Pierwsza prezes Sądu Najwyższego poinformowała także, że złoży zawiadomienie do prokuratury w sprawie sędziego Żurka. Wyjaśniła, że chodzi o przestępstwo dotyczące złożenia fałszywego zawiadomienia. Sprawa dotyczy doniesienia, które typowany na szefa MS Żurek złożył w sprawie sędzi Marii Szczepaniak. Uznał, że podszywa się ona pod sędziego Sądu Najwyższego.
- To teraz ja złożę zawiadomienie o popełnieniu przestępstwa przez Waldemara Żurka za zawracanie czterech liter prokuraturze, bo to jest zgłoszenie w moim przekonaniu oczywiście bezzasadne – powiedziała Manowska.
- Niech mi pan profesor jeden czy drugi, czy pan sędzia Żurek, wskażą gdziekolwiek wyrok Trybunału, TSUE, czy TPC, który mówi, że nie jesteśmy sędziami – dodała.
Manowska tłumaczyła, że nie chce iść do sądu przeciwko nikomu, ale czasami musi.
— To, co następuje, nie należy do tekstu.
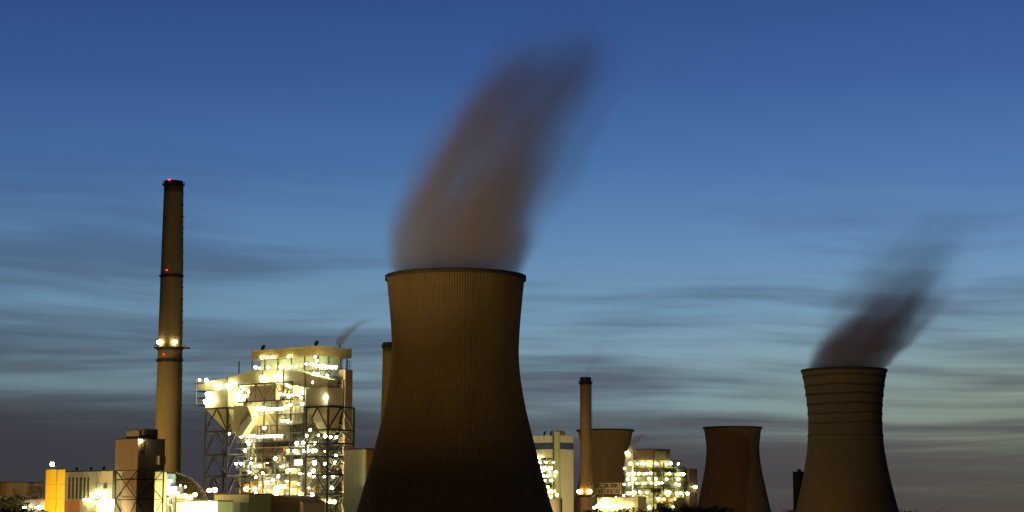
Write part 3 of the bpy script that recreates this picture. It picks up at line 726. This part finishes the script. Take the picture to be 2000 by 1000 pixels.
railing(FY, p, [(uy-.4, .4), (.4, .4), (.4, vy-.4)], zY+.35, .9, 1.4)
pp = P(102, 906.5, 903); b = MB(); b.bar((pp.x, pp.y, zY), (pp.x, pp.y, pp.z+.2), .09); b.build('lamp_post', M['steel'], ys)
lamp(ys, pp, 1.15)

# big ribbed elbow duct
ed = empty('elbow_duct', P(345, 1000, 1010)*1.0, 'large ribbed round duct bending down to the right below the tallest chimney', 'duct')
ctr = [(290, 955), (312, 950), (335, 951), (355, 957), (370, 968), (380, 984), (384, 1005), (385, 1040)]
cp = []
for (x0, y0), (x1, y1) in zip(ctr, ctr[1:]):
    for t in range(4): cp.append((x0+(x1-x0)*t/4, y0+(y1-y0)*t/4))
cp.append(ctr[-1])
W3 = [P(x, y, 1010) for x, y in cp]
rad = [30*mpp(1010) - (4*mpp(1010)*(k/len(W3))) for k in range(len(W3))]
b = MB(); b.tube(W3, rad, 28); d0 = b.build('duct_casing', M['olive'], ed)
for k in range(0, len(W3)-1):
    b = MB(); b.tube([W3[k], W3[k]+(W3[k+1]-W3[k])*.22], [rad[k]+.35]*2, 28); b.build('stiffening_rib', M['steel_mid'], ed)
# machinery and lamps in front of it
pk = empty('fan_skid', P(318, 1000, 985), 'blue fan and pipework skid with glaring white lamps under the ribbed duct', 'machinery')
Fp = Frame(345, 975, 985)
for x0, x1, y0, y1, mt in ((311, 330, 926, 968, 'bluebox'), (330, 345, 950, 975, 'bluebox'), (295, 308, 925, 960, 'olive'), (345, 365, 965, 990, 'cream')):
    b = MB(); b.box(Fp, Fp.U(x1, 0, 960), Fp.U(x0, 0, 960), 0, 4, Fp.uz(x0, y1)[1], Fp.uz(x0, y0)[1]); b.build('machine_casing', M[mt], pk)
for k in range(12):
    x = 292+k*4.5+rnd.uniform(-1, 1); u, z = Fp.uz(x, 972+rnd.uniform(-14, 4), -.6); b = MB(); b.bar(Fp.w(u, -.6, 0), Fp.w(u, -.6, z), rnd.uniform(.25, .6), 8); b.bar(Fp.w(u, -.6, z), Fp.w(u+rnd.uniform(-3, 3), -.6, z), .3, 8); b.build('pipe', M[rnd.choice(['steel', 'steel_mid', 'galv', 'steel'])], pk)
for x in (312, 350, 386):
    u, z = Fp.uz(x, 955 if x > 320 else 880, -1.5); b = MB(); b.bar(Fp.w(u, -1.5, 0), Fp.w(u, -1.5, z), .25); b.build('post', M['steel'], pk)
b = MB(); b.bar(Fp.w(Fp.U(340, -1.5, 975), -1.5, Fp.uz(340, 975, -1.5)[1]), Fp.w(Fp.U(420, -1.5, 975), -1.5, Fp.uz(420, 975, -1.5)[1]), .22); b.build('rail', M['steel'], pk)
b = MB(); b.tube([Fp.w(Fp.U(x, -1, y), -1, Fp.uz(x, y, -1)[1]) for x, y in ((328, 1004), (328, 990), (331, 987), (335, 988), (337, 992), (337, 1004))], [.7]*6, 10); b.build('swan_neck_pipe', M['galv'], pk)
for x, y, r_ in ((300, 926, 1.0), (299, 953, 1.1), (332, 940, .8), (322, 957, 1.0), (330, 957, .9), (335, 957, 1.0), (346, 963, .8), (361, 967, .7), (366, 972, .9), (373, 972, .7), (381, 966, 1.0), (352, 948, .4), (362, 951, .4), (316, 942, .6), (297, 996, .7)):
    u, z = Fp.uz(x, y, -2.2); lamp(pk, Fp.w(u, -2.2, z), r_)
# low green shed with two glaring floodlights
Fl = Frame(425, 930, 990)
gs = block('green_shed', Fl, Fl.U(345, 0, 990), 9, Fl.uz(385, 980)[1], M['green'], 'low pale shed with two glaring floodlights, below the ribbed duct')
for x, y, r_ in ((378, 991, 1.15), (393, 989, 1.2), (404, 994, .7), (409, 981, .5)):
    u, z = Fl.uz(x, y, -1.5); lamp(gs, Fl.w(u, -1.5, z), r_)

# far-left low wall building
FW = Frame(92, 960, 985)
lw = block('long_store', FW, FW.U(-40, 0, 985), 12, FW.uz(45, 977)[1], M['tan'], 'long low tan store left of the yellow tower', roofm='brown')
for x, y, r_ in ((48, 990.5, .9), (78, 991, 1.1), (69, 991, .35)):
    u, z = FW.uz(x, y, -3); lamp(lw, FW.w(u, -3, z), r_)
FR = Frame(25, 1150, 960)
block('far_shed', FR, FR.U(-30, 0, 960), 20, FR.uz(5, 943)[1], M['brown'], 'dim brown shed rising behind the long low store at the left edge')

# ================================================================ RIGHT OF THE LARGEST TOWER
FB = Frame(1090, 1260, 900)
bb = empty('bunker_building', FB.w(0, 0, 0), 'cream block with a dark blue band beside the right flank of the largest cooling tower', 'building')
ub, vb = FB.U(1030, 0, 900), FB.V(1120, 0, 900); zR = FB.uz(1090, 850)[1]
z1, z2 = FB.uz(1090, 864)[1], FB.uz(1090, 877)[1]; zlow = FB.uz(1090, 893)[1]
b = MB(); b.box(FB, 0, ub, 0, vb, z1, zR); b.build('parapet', M['cream'], bb)
b = MB(); b.box(FB, -.1, ub+.1, -.1, vb+.1, z2, z1-.003); b.build('blue_band', M['blue'], bb)
b = MB(); b.box(FB, 0, ub, 0, vb, zlow, z2-.003); b.build('upper_wall', M['cream'], bb)
b = MB(); b.box(FB, 0, 4.5, 0, vb, 0, zlow-.003); b.build('end_wall', M['cream'], bb)
b = MB(); b.box(FB, 4.6, ub, 7, vb, 0, zlow-.003); b.build('inner_wall', M['cream_smooth'], bb)
b = MB(); b.box(FB, -.6, 2.6, -.6, 1.2, 0, zR+2.2); b.build('corner_duct', M['olive'], bb)
b = MB(); b.bar(FB.w(3.2, -.6, 10), FB.w(3.2, -.6, zR+1.5), .5, 6); b.build('downpipe', M['steel'], bb)
b = MB(); b.prism(FB, [(0, zR), (6, zR), (4, zR+3.0), (1.5, zR+3.0)], 2, 8); b.build('roof_housing', M['tan'], bb)
for x in (1063, 1076):
    b = MB(); u = FB.U(x, 3, 848); b.bar(FB.w(u, 3, zR), FB.w(u, 3, zR+2), .6, 8); b.bar(FB.w(u, 3, zR+1.8), FB.w(u-1.2, 3, zR+2.6), .6, 8); b.build('roof_vent', M['steel'], bb)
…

Dodała, że ma dość „zabawy, że my jesteśmy ciągani po prokuraturach”.
- Jeżeli ktoś zarzuca w zawoalowany sposób sędziemu Sądu Najwyższego i doktorowi habilitowanemu nauk prawnych, że jest przebierańcem, no to sorry – podkreśliła pierwsza prezes Sądu Najwyższego.